Wayne D. Gray earned his Ph.D. from UC Berkeley and since has worked for government and industry research labs, as well as universities. He is currently a Professor at Rensselaer Polytechnic Institute with appointments in Cognitive Science, Industrial & Systems Engineering, and Computer Science. Wayne is a Fellow of the Psychonomic Society, Cognitive Science Society, the Human Factors & Ergonomics Society (HFES), and the American Psychological Association (APA). In 2008, APA awarded him the Franklin V. Taylor Award for Outstanding Contributions in the Field of Applied Experimental & Engineering Psychology.
He is a past Chair of the Cognitive Science Society and the founding Chair of the Human Performance Modeling technical group of HFES. At present he is Executive Editor for the journal, Topics in Cognitive Science (topiCS). In 2012, he was elected a Visiting Research Professor (Forschungsaufenthalt in Deutschland) by the Alexander von Humboldt Foundation and spent his sabbatical at the Max Planck Institute Center for Adaptive Behavior and Cognition (ABC) in Berlin.

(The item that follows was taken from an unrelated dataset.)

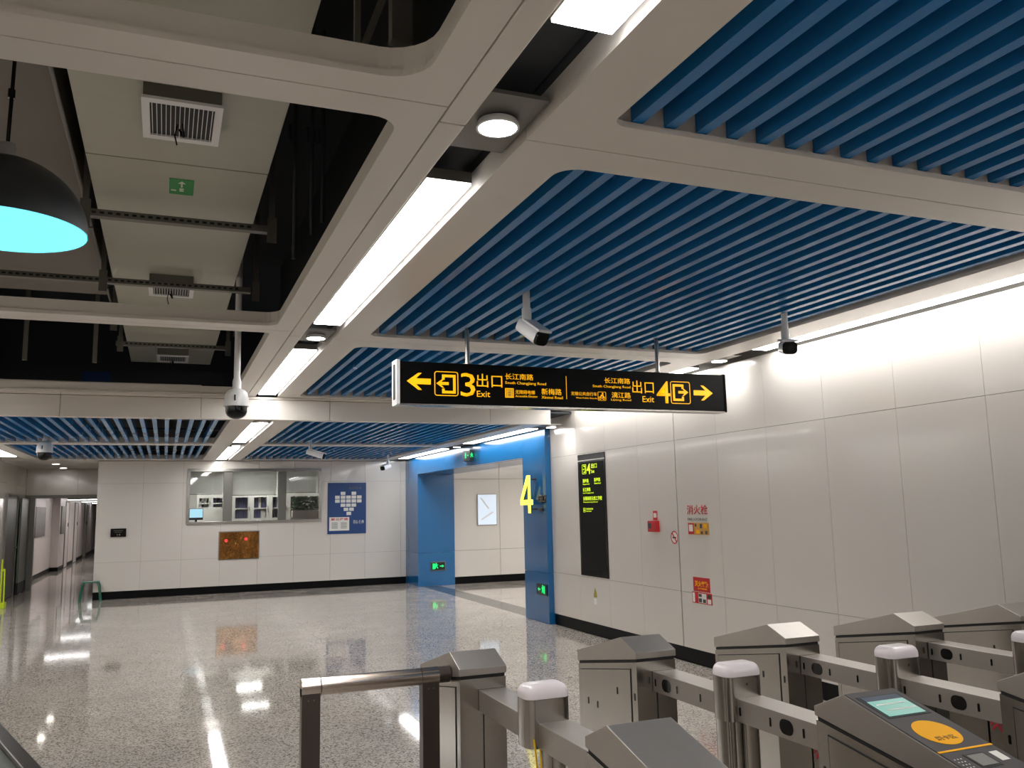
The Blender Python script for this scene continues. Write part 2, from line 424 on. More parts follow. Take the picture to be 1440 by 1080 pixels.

Deborah Boehm-Davis (ret.) holds the position of Emeritus University Professor of Psychology. Her last position at George Mason University was as Dean of the College of Humanities and Social Sciences. She worked on applied cognitive research at General Electric, NASA Ames Research Center, and Bell Laboratories prior to joining George Mason University in 1984. She also served as a Senior Policy Advisor for Human Factors at the Food and Drug Administration and as a Research Manager at Meta (Reality Labs Research, formerly Facebook Reality Labs & Oculus Research).
She has served as president of the Applied Experimental and Engineering Psychology Division of the American Psychological Association, and of the Human Factors and Ergonomics Society. She has been an associate editor for Human Factors and the International Journal of Human-Computer Studies; she currently serves on the editorial board of Theoretical Issues in Ergonomics Science. She is a Fellow of the Human Factors and Ergonomics Society, the American Psychological Association, the Association for Psychological Science, the Psychonomics Society, and the International Ergonomics Association. She holds a B.A. in psychology from Douglass College, Rutgers University, and an M.A. and Ph.D. in cognitive psychology from the University of California, Berkeley.